» What the task asks
For the copy, please give all of the data again exactly and leave the pictures out.

» Source material
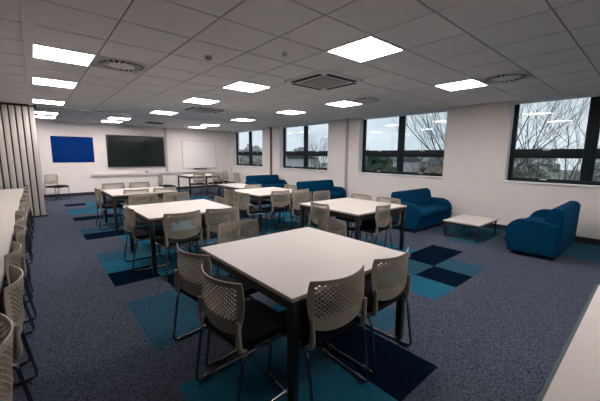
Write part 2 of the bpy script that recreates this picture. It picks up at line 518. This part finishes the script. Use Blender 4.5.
T0['group'] = G; T0.location = (1.585, 1.80, 0)
TABS = [((1.585, 4.50), 'white square table behind the foreground table, middle of the left column'),
        ((1.65, 7.14), 'white square table nearest the big screen, far end of the left column'),
        ((3.765, 3.10), 'white square table beside the blue two seat sofa, right of the foreground table'),
        ((3.80, 5.50), 'white square table in front of the far blue sofas, with seven chairs drawn up'),
        ((4.74, 11.45), 'thin white desk on tall black legs in front of the whiteboard')]
for (x, y), lab in TABS: dup(T0, (x, y, 0), 0, lab, G)
TS = make_table(.6, 1.2, .73, 'side_table', 'small far white table mostly hidden behind chairs, before the desk by the whiteboard')
TS.location = (3.90, 6.92, 0)
t = make_table(1.4, 9.4, .73, 'long_table', 'long narrow white table running down the left edge to the partition')
t.location = (-.21 - .7, 4.35, 0)
# foreground desk at the lower right
t = thing('desk', 'pale desk corner with teal edging at the lower right', 'table', (1.75, -.235, 0))
bx('desktop', (-.835, -.375, .705), (.782, .392, .73), M['white'], t, .002)
bm = bmesh.new()
prism(bm, [(.392, .73), (.406, .724), (.406, .705), (.392, .705)], -.835, .795)
box(bm, (.782, -.375, .705), (.795, .392, .7285))
obj('edge_trim', bm, M['teal'], t)
for s in (-1, 1):
    for u in (-1, 1):
        bx('leg', (s*.73 - .025, u*.33 - .025, 0), (s*.76 + .025, u*.33 + .025, .705), M['blackmetal'], t, .003)

def coffee():
    t = thing('coffee_table', 'low white coffee table on black legs between the two nearest sofas', 'coffee table', (6.23, 2.22, 0))
    sx, sy, h = .98, .64, .315
    bm = bmesh.new(); box(bm, (-sx/2, -sy/2, h - .025), (sx/2, sy/2, h), .003, 1); bm.normal_update()
    for f in bm.faces: f.material_index = 0 if abs(f.normal.z) > .9 else 1
    obj('tabletop', bm, [M['white'], M['edge']], t)
    bm = bmesh.new()
    for p, q in (((-.45, -.29), (.45, -.27)), ((-.45, .27), (.45, .29)), ((-.45, -.27), (-.43, .27)), ((.43, -.27), (.45, .27))):
        box(bm, (*p, h - .06), (*q, h - .0255))
    obj('under_frame', bm, M['blackmetal'], t)
    for s in (-1, 1):
        for u in (-1, 1):
            bx('leg', (s*.44 - .014, u*.28 - .014, 0), (s*.44 + .014, u*.28 + .014, h - .026), M['blackmetal'], t, .002)
coffee()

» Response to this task
Write part 2 of the bpy script that recreates this picture. It picks up at line 518. This part finishes the script. Use Blender 4.5.
T0['group'] = G; T0.location = (1.585, 1.80, 0)
TABS = [((1.585, 4.50), 'white square table behind the foreground table, middle of the left column'),
        ((1.65, 7.14), 'white square table nearest the big screen, far end of the left column'),
        ((3.765, 3.10), 'white square table beside the blue two seat sofa, right of the foreground table'),
        ((3.80, 5.50), 'white square table in front of the far blue sofas, with seven chairs drawn up'),
        ((4.74, 11.45), 'thin white desk on tall black legs in front of the whiteboard')]
for (x, y), lab in TABS: dup(T0, (x, y, 0), 0, lab, G)
TS = make_table(.6, 1.2, .73, 'side_table', 'small far white table mostly hidden behind chairs, before the desk by the whiteboard')
TS.location = (3.90, 6.92, 0)
t = make_table(1.4, 9.4, .73, 'long_table', 'long narrow white table running down the left edge to the partition')
t.location = (-.21 - .7, 4.35, 0)
# foreground desk at the lower right
t = thing('desk', 'pale desk corner with teal edging at the lower right', 'table', (1.75, -.235, 0))
bx('desktop', (-.835, -.375, .705), (.782, .392, .73), M['white'], t, .002)
bm = bmesh.new()
prism(bm, [(.392, .73), (.406, .724), (.406, .705), (.392, .705)], -.835, .795)
box(bm, (.782, -.375, .705), (.795, .392, .7285))
obj('edge_trim', bm, M['teal'], t)
for s in (-1, 1):
    for u in (-1, 1):
        bx('leg', (s*.73 - .025, u*.33 - .025, 0), (s*.76 + .025, u*.33 + .025, .705), M['blackmetal'], t, .003)

def coffee():
    t = thing('coffee_table', 'low white coffee table on black legs between the two nearest sofas', 'coffee table', (6.23, 2.22, 0))
    sx, sy, h = .98, .64, .315
    bm = bmesh.new(); box(bm, (-sx/2, -sy/2, h - .025), (sx/2, sy/2, h), .003, 1); bm.normal_update()
    for f in bm.faces: f.material_index = 0 if abs(f.normal.z) > .9 else 1
    obj('tabletop', bm, [M['white'], M['edge']], t)
    bm = bmesh.new()
    for p, q in (((-.45, -.29), (.45, -.27)), ((-.45, .27), (.45, .29)), ((-.45, -.27), (-.43, .27)), ((.43, -.27), (.45, .27))):
        box(bm, (*p, h - .06), (*q, h - .0255))
    obj('under_frame', bm, M['blackmetal'], t)
    for s in (-1, 1):
        for u in (-1, 1):
            bx('leg', (s*.44 - .014, u*.28 - .014, 0), (s*.44 + .014, u*.28 + .014, h - .026), M['blackmetal'], t, .002)
coffee()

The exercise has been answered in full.